* WORK TO BE COMPLETED *
Extract the whole listing as it stands. Do not include the pictures.

------------------------------------------------------------------------

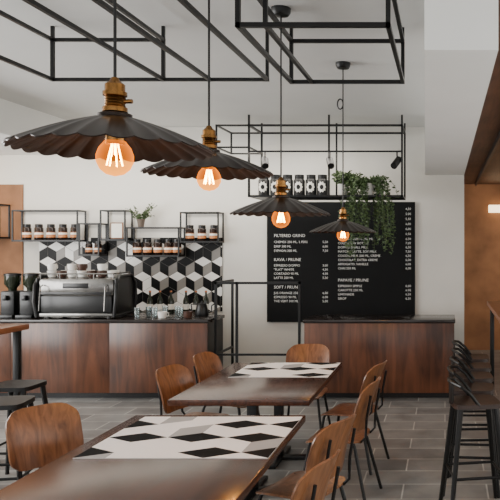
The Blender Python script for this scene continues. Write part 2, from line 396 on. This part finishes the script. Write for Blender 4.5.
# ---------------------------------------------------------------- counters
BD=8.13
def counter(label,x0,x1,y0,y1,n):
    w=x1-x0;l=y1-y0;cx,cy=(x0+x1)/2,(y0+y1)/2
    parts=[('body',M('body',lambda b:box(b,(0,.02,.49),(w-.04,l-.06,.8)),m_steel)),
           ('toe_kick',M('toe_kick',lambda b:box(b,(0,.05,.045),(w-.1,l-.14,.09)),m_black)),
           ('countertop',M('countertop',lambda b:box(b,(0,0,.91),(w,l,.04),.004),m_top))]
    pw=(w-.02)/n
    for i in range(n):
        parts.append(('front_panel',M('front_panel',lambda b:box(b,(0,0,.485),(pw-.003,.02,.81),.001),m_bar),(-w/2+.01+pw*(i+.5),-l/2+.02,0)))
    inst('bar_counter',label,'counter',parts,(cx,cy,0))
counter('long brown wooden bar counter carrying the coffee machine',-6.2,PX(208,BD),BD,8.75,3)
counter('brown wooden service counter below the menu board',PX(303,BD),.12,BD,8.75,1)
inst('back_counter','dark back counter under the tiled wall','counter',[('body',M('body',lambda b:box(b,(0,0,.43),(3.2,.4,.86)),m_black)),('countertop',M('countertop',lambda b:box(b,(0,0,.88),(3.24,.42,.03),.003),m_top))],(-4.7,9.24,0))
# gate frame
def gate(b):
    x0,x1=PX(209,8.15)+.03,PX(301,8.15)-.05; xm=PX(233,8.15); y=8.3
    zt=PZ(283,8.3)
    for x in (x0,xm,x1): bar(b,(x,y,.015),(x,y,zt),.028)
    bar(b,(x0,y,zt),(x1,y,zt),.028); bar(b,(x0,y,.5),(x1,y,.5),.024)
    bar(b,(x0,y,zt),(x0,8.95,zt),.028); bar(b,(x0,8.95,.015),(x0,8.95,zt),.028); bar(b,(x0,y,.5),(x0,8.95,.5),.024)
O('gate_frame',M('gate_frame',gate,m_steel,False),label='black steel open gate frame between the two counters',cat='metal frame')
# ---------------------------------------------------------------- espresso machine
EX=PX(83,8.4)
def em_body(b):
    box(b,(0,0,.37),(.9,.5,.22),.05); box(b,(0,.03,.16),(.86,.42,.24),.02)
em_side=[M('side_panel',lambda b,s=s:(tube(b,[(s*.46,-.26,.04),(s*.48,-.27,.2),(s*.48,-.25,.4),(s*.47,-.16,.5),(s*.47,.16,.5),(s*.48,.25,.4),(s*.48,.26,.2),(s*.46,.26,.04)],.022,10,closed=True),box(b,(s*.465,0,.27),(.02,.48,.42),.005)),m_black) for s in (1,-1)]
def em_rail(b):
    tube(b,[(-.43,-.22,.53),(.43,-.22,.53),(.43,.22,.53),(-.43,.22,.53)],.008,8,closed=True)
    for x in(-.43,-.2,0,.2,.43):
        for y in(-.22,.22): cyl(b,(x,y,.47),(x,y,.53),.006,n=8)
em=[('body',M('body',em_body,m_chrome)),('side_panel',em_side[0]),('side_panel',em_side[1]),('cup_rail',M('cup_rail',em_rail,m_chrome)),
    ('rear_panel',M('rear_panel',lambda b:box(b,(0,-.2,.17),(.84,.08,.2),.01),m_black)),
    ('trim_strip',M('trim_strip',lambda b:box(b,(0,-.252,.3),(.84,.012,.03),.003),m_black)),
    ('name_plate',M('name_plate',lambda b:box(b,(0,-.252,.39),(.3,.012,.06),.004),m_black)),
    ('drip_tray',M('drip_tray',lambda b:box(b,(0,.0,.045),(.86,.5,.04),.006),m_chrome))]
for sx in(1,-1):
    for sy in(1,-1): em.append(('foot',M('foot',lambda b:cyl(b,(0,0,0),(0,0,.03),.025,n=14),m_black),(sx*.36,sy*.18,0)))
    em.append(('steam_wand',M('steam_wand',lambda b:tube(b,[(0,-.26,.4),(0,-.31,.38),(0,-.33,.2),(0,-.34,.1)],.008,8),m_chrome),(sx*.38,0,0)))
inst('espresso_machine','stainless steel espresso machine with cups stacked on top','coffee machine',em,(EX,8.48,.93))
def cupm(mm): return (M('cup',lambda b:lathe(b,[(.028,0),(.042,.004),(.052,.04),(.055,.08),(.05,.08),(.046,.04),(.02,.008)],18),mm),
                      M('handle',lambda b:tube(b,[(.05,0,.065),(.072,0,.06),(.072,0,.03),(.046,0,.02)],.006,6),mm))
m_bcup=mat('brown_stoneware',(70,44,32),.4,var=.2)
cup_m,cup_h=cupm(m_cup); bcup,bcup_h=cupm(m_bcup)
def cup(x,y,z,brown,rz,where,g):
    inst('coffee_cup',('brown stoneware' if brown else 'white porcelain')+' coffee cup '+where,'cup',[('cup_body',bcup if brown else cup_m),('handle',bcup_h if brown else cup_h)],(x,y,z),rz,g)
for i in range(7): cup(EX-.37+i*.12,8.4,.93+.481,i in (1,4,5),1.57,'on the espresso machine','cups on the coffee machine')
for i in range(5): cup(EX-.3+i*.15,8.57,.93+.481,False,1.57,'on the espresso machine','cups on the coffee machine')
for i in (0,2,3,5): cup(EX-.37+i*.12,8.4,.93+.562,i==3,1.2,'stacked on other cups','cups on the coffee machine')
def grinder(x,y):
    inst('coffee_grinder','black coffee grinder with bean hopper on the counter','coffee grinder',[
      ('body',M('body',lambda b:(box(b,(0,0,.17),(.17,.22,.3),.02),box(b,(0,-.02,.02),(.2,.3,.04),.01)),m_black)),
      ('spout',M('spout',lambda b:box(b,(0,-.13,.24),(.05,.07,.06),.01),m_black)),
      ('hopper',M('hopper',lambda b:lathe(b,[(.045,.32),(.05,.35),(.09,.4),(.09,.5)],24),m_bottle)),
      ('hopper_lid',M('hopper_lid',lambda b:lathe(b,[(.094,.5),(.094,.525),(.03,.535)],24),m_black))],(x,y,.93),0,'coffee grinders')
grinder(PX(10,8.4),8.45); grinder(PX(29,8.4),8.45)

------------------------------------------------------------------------

* SOLUTION FOR THIS PROBLEM *
The Blender Python script for this scene continues. Write part 2, from line 396 on. This part finishes the script. Write for Blender 4.5.
# ---------------------------------------------------------------- counters
BD=8.13
def counter(label,x0,x1,y0,y1,n):
    w=x1-x0;l=y1-y0;cx,cy=(x0+x1)/2,(y0+y1)/2
    parts=[('body',M('body',lambda b:box(b,(0,.02,.49),(w-.04,l-.06,.8)),m_steel)),
           ('toe_kick',M('toe_kick',lambda b:box(b,(0,.05,.045),(w-.1,l-.14,.09)),m_black)),
           ('countertop',M('countertop',lambda b:box(b,(0,0,.91),(w,l,.04),.004),m_top))]
    pw=(w-.02)/n
    for i in range(n):
        parts.append(('front_panel',M('front_panel',lambda b:box(b,(0,0,.485),(pw-.003,.02,.81),.001),m_bar),(-w/2+.01+pw*(i+.5),-l/2+.02,0)))
    inst('bar_counter',label,'counter',parts,(cx,cy,0))
counter('long brown wooden bar counter carrying the coffee machine',-6.2,PX(208,BD),BD,8.75,3)
counter('brown wooden service counter below the menu board',PX(303,BD),.12,BD,8.75,1)
inst('back_counter','dark back counter under the tiled wall','counter',[('body',M('body',lambda b:box(b,(0,0,.43),(3.2,.4,.86)),m_black)),('countertop',M('countertop',lambda b:box(b,(0,0,.88),(3.24,.42,.03),.003),m_top))],(-4.7,9.24,0))
# gate frame
def gate(b):
    x0,x1=PX(209,8.15)+.03,PX(301,8.15)-.05; xm=PX(233,8.15); y=8.3
    zt=PZ(283,8.3)
    for x in (x0,xm,x1): bar(b,(x,y,.015),(x,y,zt),.028)
    bar(b,(x0,y,zt),(x1,y,zt),.028); bar(b,(x0,y,.5),(x1,y,.5),.024)
    bar(b,(x0,y,zt),(x0,8.95,zt),.028); bar(b,(x0,8.95,.015),(x0,8.95,zt),.028); bar(b,(x0,y,.5),(x0,8.95,.5),.024)
O('gate_frame',M('gate_frame',gate,m_steel,False),label='black steel open gate frame between the two counters',cat='metal frame')
# ---------------------------------------------------------------- espresso machine
EX=PX(83,8.4)
def em_body(b):
    box(b,(0,0,.37),(.9,.5,.22),.05); box(b,(0,.03,.16),(.86,.42,.24),.02)
em_side=[M('side_panel',lambda b,s=s:(tube(b,[(s*.46,-.26,.04),(s*.48,-.27,.2),(s*.48,-.25,.4),(s*.47,-.16,.5),(s*.47,.16,.5),(s*.48,.25,.4),(s*.48,.26,.2),(s*.46,.26,.04)],.022,10,closed=True),box(b,(s*.465,0,.27),(.02,.48,.42),.005)),m_black) for s in (1,-1)]
def em_rail(b):
    tube(b,[(-.43,-.22,.53),(.43,-.22,.53),(.43,.22,.53),(-.43,.22,.53)],.008,8,closed=True)
    for x in(-.43,-.2,0,.2,.43):
        for y in(-.22,.22): cyl(b,(x,y,.47),(x,y,.53),.006,n=8)
em=[('body',M('body',em_body,m_chrome)),('side_panel',em_side[0]),('side_panel',em_side[1]),('cup_rail',M('cup_rail',em_rail,m_chrome)),
    ('rear_panel',M('rear_panel',lambda b:box(b,(0,-.2,.17),(.84,.08,.2),.01),m_black)),
    ('trim_strip',M('trim_strip',lambda b:box(b,(0,-.252,.3),(.84,.012,.03),.003),m_black)),
    ('name_plate',M('name_plate',lambda b:box(b,(0,-.252,.39),(.3,.012,.06),.004),m_black)),
    ('drip_tray',M('drip_tray',lambda b:box(b,(0,.0,.045),(.86,.5,.04),.006),m_chrome))]
for sx in(1,-1):
    for sy in(1,-1): em.append(('foot',M('foot',lambda b:cyl(b,(0,0,0),(0,0,.03),.025,n=14),m_black),(sx*.36,sy*.18,0)))
    em.append(('steam_wand',M('steam_wand',lambda b:tube(b,[(0,-.26,.4),(0,-.31,.38),(0,-.33,.2),(0,-.34,.1)],.008,8),m_chrome),(sx*.38,0,0)))
inst('espresso_machine','stainless steel espresso machine with cups stacked on top','coffee machine',em,(EX,8.48,.93))
def cupm(mm): return (M('cup',lambda b:lathe(b,[(.028,0),(.042,.004),(.052,.04),(.055,.08),(.05,.08),(.046,.04),(.02,.008)],18),mm),
                      M('handle',lambda b:tube(b,[(.05,0,.065),(.072,0,.06),(.072,0,.03),(.046,0,.02)],.006,6),mm))
m_bcup=mat('brown_stoneware',(70,44,32),.4,var=.2)
cup_m,cup_h=cupm(m_cup); bcup,bcup_h=cupm(m_bcup)
def cup(x,y,z,brown,rz,where,g):
    inst('coffee_cup',('brown stoneware' if brown else 'white porcelain')+' coffee cup '+where,'cup',[('cup_body',bcup if brown else cup_m),('handle',bcup_h if brown else cup_h)],(x,y,z),rz,g)
for i in range(7): cup(EX-.37+i*.12,8.4,.93+.481,i in (1,4,5),1.57,'on the espresso machine','cups on the coffee machine')
for i in range(5): cup(EX-.3+i*.15,8.57,.93+.481,False,1.57,'on the espresso machine','cups on the coffee machine')
for i in (0,2,3,5): cup(EX-.37+i*.12,8.4,.93+.562,i==3,1.2,'stacked on other cups','cups on the coffee machine')
def grinder(x,y):
    inst('coffee_grinder','black coffee grinder with bean hopper on the counter','coffee grinder',[
      ('body',M('body',lambda b:(box(b,(0,0,.17),(.17,.22,.3),.02),box(b,(0,-.02,.02),(.2,.3,.04),.01)),m_black)),
      ('spout',M('spout',lambda b:box(b,(0,-.13,.24),(.05,.07,.06),.01),m_black)),
      ('hopper',M('hopper',lambda b:lathe(b,[(.045,.32),(.05,.35),(.09,.4),(.09,.5)],24),m_bottle)),
      ('hopper_lid',M('hopper_lid',lambda b:lathe(b,[(.094,.5),(.094,.525),(.03,.535)],24),m_black))],(x,y,.93),0,'coffee grinders')
grinder(PX(10,8.4),8.45); grinder(PX(29,8.4),8.45)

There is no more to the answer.